-- Brief --
Quote every line as given.

-- Data lines --
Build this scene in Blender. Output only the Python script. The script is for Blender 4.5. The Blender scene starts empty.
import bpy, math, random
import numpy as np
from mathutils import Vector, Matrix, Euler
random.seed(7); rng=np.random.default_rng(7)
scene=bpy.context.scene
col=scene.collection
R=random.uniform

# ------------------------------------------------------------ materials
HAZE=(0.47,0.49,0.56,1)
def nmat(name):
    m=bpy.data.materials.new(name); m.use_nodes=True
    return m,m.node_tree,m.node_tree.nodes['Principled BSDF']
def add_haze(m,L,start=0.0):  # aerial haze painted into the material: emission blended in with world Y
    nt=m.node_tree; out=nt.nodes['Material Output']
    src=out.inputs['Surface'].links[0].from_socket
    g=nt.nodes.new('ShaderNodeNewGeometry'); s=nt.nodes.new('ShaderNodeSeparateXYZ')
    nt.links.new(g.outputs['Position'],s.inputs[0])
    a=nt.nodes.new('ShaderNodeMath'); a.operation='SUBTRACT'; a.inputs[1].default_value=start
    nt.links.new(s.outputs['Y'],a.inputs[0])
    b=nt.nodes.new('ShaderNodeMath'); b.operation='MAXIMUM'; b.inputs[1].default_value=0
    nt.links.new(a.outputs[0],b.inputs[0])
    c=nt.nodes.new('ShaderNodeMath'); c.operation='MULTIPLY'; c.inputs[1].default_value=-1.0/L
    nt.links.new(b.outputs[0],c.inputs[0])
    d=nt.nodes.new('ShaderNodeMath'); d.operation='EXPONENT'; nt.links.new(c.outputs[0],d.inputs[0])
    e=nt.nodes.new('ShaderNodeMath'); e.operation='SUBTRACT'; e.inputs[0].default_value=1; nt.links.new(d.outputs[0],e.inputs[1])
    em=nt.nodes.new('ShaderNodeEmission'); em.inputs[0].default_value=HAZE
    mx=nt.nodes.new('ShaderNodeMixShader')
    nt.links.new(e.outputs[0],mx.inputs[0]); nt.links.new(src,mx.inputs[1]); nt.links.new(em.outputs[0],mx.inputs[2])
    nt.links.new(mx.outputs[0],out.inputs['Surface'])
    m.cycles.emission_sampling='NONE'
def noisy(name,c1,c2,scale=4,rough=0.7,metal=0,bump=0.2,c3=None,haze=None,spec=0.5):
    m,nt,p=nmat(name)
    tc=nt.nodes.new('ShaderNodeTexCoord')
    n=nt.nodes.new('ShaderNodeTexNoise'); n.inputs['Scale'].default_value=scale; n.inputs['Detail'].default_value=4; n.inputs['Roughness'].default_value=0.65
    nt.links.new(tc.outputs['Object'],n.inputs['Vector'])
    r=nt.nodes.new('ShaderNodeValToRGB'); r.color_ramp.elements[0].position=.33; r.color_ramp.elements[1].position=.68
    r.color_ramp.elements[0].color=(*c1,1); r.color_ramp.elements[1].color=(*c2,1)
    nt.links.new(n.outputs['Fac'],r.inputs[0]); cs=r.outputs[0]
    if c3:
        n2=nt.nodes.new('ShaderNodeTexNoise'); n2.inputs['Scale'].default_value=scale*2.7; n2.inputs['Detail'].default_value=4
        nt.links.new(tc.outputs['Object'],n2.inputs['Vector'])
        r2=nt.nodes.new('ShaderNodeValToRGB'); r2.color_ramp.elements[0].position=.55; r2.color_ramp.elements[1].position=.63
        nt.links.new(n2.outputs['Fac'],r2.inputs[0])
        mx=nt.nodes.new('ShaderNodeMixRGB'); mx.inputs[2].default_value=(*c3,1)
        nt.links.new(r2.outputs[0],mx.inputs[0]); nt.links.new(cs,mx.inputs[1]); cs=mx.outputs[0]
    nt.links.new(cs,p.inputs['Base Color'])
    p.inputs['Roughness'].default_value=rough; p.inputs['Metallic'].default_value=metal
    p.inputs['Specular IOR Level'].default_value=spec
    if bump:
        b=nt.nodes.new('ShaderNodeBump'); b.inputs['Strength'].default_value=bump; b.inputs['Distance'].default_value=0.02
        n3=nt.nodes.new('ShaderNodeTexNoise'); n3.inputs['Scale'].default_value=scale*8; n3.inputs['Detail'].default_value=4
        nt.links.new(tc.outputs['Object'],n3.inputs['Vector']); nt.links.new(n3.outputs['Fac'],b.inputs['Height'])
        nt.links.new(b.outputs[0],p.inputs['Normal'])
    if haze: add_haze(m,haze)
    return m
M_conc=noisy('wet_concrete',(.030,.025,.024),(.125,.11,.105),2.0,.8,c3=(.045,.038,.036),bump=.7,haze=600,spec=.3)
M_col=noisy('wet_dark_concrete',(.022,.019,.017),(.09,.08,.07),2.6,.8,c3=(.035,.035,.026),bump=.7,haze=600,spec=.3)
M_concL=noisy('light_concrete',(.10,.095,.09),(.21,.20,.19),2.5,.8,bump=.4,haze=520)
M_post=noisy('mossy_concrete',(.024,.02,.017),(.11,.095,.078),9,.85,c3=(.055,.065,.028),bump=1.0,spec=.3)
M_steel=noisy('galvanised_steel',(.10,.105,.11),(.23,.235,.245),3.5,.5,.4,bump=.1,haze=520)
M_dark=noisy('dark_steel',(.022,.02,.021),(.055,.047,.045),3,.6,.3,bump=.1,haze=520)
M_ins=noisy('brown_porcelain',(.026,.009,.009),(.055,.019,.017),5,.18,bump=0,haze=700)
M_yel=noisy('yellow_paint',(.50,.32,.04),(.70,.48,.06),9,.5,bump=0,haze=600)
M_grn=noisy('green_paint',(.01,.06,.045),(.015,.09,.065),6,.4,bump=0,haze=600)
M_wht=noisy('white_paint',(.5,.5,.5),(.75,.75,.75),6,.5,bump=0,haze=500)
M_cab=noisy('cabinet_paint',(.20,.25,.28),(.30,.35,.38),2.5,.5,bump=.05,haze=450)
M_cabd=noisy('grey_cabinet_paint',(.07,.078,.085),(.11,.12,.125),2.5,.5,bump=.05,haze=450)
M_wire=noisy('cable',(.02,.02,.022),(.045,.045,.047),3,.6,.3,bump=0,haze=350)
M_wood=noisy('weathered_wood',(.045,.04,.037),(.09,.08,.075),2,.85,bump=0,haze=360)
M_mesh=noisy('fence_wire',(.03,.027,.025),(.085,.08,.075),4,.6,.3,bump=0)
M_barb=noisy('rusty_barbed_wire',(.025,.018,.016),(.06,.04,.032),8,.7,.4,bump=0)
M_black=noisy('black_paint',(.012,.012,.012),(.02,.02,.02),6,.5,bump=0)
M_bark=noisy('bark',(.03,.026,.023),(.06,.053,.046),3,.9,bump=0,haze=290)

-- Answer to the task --
Build this scene in Blender. Output only the Python script. The script is for Blender 4.5. The Blender scene starts empty.
import bpy, math, random
import numpy as np
from mathutils import Vector, Matrix, Euler
random.seed(7); rng=np.random.default_rng(7)
scene=bpy.context.scene
col=scene.collection
R=random.uniform

# ------------------------------------------------------------ materials
HAZE=(0.47,0.49,0.56,1)
def nmat(name):
    m=bpy.data.materials.new(name); m.use_nodes=True
    return m,m.node_tree,m.node_tree.nodes['Principled BSDF']
def add_haze(m,L,start=0.0):  # aerial haze painted into the material: emission blended in with world Y
    nt=m.node_tree; out=nt.nodes['Material Output']
    src=out.inputs['Surface'].links[0].from_socket
    g=nt.nodes.new('ShaderNodeNewGeometry'); s=nt.nodes.new('ShaderNodeSeparateXYZ')
    nt.links.new(g.outputs['Position'],s.inputs[0])
    a=nt.nodes.new('ShaderNodeMath'); a.operation='SUBTRACT'; a.inputs[1].default_value=start
    nt.links.new(s.outputs['Y'],a.inputs[0])
    b=nt.nodes.new('ShaderNodeMath'); b.operation='MAXIMUM'; b.inputs[1].default_value=0
    nt.links.new(a.outputs[0],b.inputs[0])
    c=nt.nodes.new('ShaderNodeMath'); c.operation='MULTIPLY'; c.inputs[1].default_value=-1.0/L
    nt.links.new(b.outputs[0],c.inputs[0])
    d=nt.nodes.new('ShaderNodeMath'); d.operation='EXPONENT'; nt.links.new(c.outputs[0],d.inputs[0])
    e=nt.nodes.new('ShaderNodeMath'); e.operation='SUBTRACT'; e.inputs[0].default_value=1; nt.links.new(d.outputs[0],e.inputs[1])
    em=nt.nodes.new('ShaderNodeEmission'); em.inputs[0].default_value=HAZE
    mx=nt.nodes.new('ShaderNodeMixShader')
    nt.links.new(e.outputs[0],mx.inputs[0]); nt.links.new(src,mx.inputs[1]); nt.links.new(em.outputs[0],mx.inputs[2])
    nt.links.new(mx.outputs[0],out.inputs['Surface'])
    m.cycles.emission_sampling='NONE'
def noisy(name,c1,c2,scale=4,rough=0.7,metal=0,bump=0.2,c3=None,haze=None,spec=0.5):
    m,nt,p=nmat(name)
    tc=nt.nodes.new('ShaderNodeTexCoord')
    n=nt.nodes.new('ShaderNodeTexNoise'); n.inputs['Scale'].default_value=scale; n.inputs['Detail'].default_value=4; n.inputs['Roughness'].default_value=0.65
    nt.links.new(tc.outputs['Object'],n.inputs['Vector'])
    r=nt.nodes.new('ShaderNodeValToRGB'); r.color_ramp.elements[0].position=.33; r.color_ramp.elements[1].position=.68
    r.color_ramp.elements[0].color=(*c1,1); r.color_ramp.elements[1].color=(*c2,1)
    nt.links.new(n.outputs['Fac'],r.inputs[0]); cs=r.outputs[0]
    if c3:
        n2=nt.nodes.new('ShaderNodeTexNoise'); n2.inputs['Scale'].default_value=scale*2.7; n2.inputs['Detail'].default_value=4
        nt.links.new(tc.outputs['Object'],n2.inputs['Vector'])
        r2=nt.nodes.new('ShaderNodeValToRGB'); r2.color_ramp.elements[0].position=.55; r2.color_ramp.elements[1].position=.63
        nt.links.new(n2.outputs['Fac'],r2.inputs[0])
        mx=nt.nodes.new('ShaderNodeMixRGB'); mx.inputs[2].default_value=(*c3,1)
        nt.links.new(r2.outputs[0],mx.inputs[0]); nt.links.new(cs,mx.inputs[1]); cs=mx.outputs[0]
    nt.links.new(cs,p.inputs['Base Color'])
    p.inputs['Roughness'].default_value=rough; p.inputs['Metallic'].default_value=metal
    p.inputs['Specular IOR Level'].default_value=spec
    if bump:
        b=nt.nodes.new('ShaderNodeBump'); b.inputs['Strength'].default_value=bump; b.inputs['Distance'].default_value=0.02
        n3=nt.nodes.new('ShaderNodeTexNoise'); n3.inputs['Scale'].default_value=scale*8; n3.inputs['Detail'].default_value=4
        nt.links.new(tc.outputs['Object'],n3.inputs['Vector']); nt.links.new(n3.outputs['Fac'],b.inputs['Height'])
        nt.links.new(b.outputs[0],p.inputs['Normal'])
    if haze: add_haze(m,haze)
    return m
M_conc=noisy('wet_concrete',(.030,.025,.024),(.125,.11,.105),2.0,.8,c3=(.045,.038,.036),bump=.7,haze=600,spec=.3)
M_col=noisy('wet_dark_concrete',(.022,.019,.017),(.09,.08,.07),2.6,.8,c3=(.035,.035,.026),bump=.7,haze=600,spec=.3)
M_concL=noisy('light_concrete',(.10,.095,.09),(.21,.20,.19),2.5,.8,bump=.4,haze=520)
M_post=noisy('mossy_concrete',(.024,.02,.017),(.11,.095,.078),9,.85,c3=(.055,.065,.028),bump=1.0,spec=.3)
M_steel=noisy('galvanised_steel',(.10,.105,.11),(.23,.235,.245),3.5,.5,.4,bump=.1,haze=520)
M_dark=noisy('dark_steel',(.022,.02,.021),(.055,.047,.045),3,.6,.3,bump=.1,haze=520)
M_ins=noisy('brown_porcelain',(.026,.009,.009),(.055,.019,.017),5,.18,bump=0,haze=700)
M_yel=noisy('yellow_paint',(.50,.32,.04),(.70,.48,.06),9,.5,bump=0,haze=600)
M_grn=noisy('green_paint',(.01,.06,.045),(.015,.09,.065),6,.4,bump=0,haze=600)
M_wht=noisy('white_paint',(.5,.5,.5),(.75,.75,.75),6,.5,bump=0,haze=500)
M_cab=noisy('cabinet_paint',(.20,.25,.28),(.30,.35,.38),2.5,.5,bump=.05,haze=450)
M_cabd=noisy('grey_cabinet_paint',(.07,.078,.085),(.11,.12,.125),2.5,.5,bump=.05,haze=450)
M_wire=noisy('cable',(.02,.02,.022),(.045,.045,.047),3,.6,.3,bump=0,haze=350)
M_wood=noisy('weathered_wood',(.045,.04,.037),(.09,.08,.075),2,.85,bump=0,haze=360)
M_mesh=noisy('fence_wire',(.03,.027,.025),(.085,.08,.075),4,.6,.3,bump=0)
M_barb=noisy('rusty_barbed_wire',(.025,.018,.016),(.06,.04,.032),8,.7,.4,bump=0)
M_black=noisy('black_paint',(.012,.012,.012),(.02,.02,.02),6,.5,bump=0)
M_bark=noisy('bark',(.03,.026,.023),(.06,.053,.046),3,.9,bump=0,haze=290)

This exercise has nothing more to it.